Plus travel time and the exams… well ,no fair teachers and schools - no fair rules or something like this.
I think, it is quite popular even nowadays in Poland , maybe except some schools? (I mean cheating in the school)
the education system had changed twenty times and I have no idea which direction good or bad …
regards
Jan
Hi Jamie,
I have a problem with generalisation.
In my opinion if there is even only one exception of a rule,that rule isn’t worth too much anymore.
Real life is always different than statistics.
Show me one math teacher who ever won on lottery.
You are only one person, and even with all of your acqaintances together still just a few people who divide millions by their experience.
Because you’re a teacher, your friends probably teachers as well from the States, more likely than a Russian miner.
That miner sees a couple of things of life a bit differently, and if he makes generalisations, I’m not sure if those would be the same as yours.
I wouldn’t even be sure he’s not wiser than anyone of us.
There is another thing too:
If someone has that much of self-possession like making generalisation of people, then he might not be able to acknowledge if he’s wrong every once in a while.
Spencer
Would you please tell us what messages you are referring to? Also, please specify who exactly you call an imperative imperator and why? As far as I can see all the forum members who are interested in exchanging their ideas and thoughts have real names and I’d greatly appreciate it if you would call us by our names rather than by some vague titles.
Hi Jan,
A couple of months ago
Anonymous wrote:
"And second, sorry if my English is so unintelligible. I did my best to make myself understood. It’s a pity that English-speakers cannot communicate in any other language.
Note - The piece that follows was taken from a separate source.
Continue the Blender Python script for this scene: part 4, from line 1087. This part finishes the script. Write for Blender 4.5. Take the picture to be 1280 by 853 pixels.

At least, non-native speakers do try to speak English."
Jamie wrote:
“Don’t stereotype. I can communicate with you in three other languages, and I would understand you in at least another three or four”
At this time I totally agreed with Jamie.
Allthough in Europe Americans have bad reputation of not speaking any other language ( it’s not even a reputation, it’s kind of fact, since I know a lot of them who spent even some months here and still don’t know one word of Hungarian, put in context after spending two months in Canada I passed my driver licence-exam with no help of interpreter) I do know it’s NOT true, a lot of them speak other language, just NON OF US HAVE MET THEM.
Someone please tell me what’s the difference between generalisation and stereotype.
If I say:
“I’ve never met any American who spoke other language than English, so I think most Americans only speak English”
Whichone did I just do?
Don’t get me wrong, this is not my point of wiew, I just would like to point at the danger of making generalisations.
Someone’s going to get offended always.
Why don’t anyone make generalisations from the other way?
Which country the most of scientists come from?
Or something like this.
Just for a change
Spencer
Hi Torsten and Hi everybody,
I write sometimes just to fast ( without thinking )but I don’t mind at all, it is even surprise for me afterwards.
Well some of my emails which I wrote before after short period just disappear.
Of course they were probably political incorrect (I guess) and I understood what is quite a standard at my house maybe somewhere else will be just offensive, but it kills the fun of reading answers (well fun for me).
I don’t know who my be the" i. i. "but I like him already very much.
Of course the first suspected is me myself ,I was born long before first computer appeared
and seamen are traditionalist and we are quite happy to do
things like they were in Bible or something like this.
regards
Imperator Jan
I can’t tell the difference about generalization and stereotype good enough ,but I read the Jamie posts with interest and it is sometimes impossible do not generalize and I have nothing against generalization - everything except what will be boring please.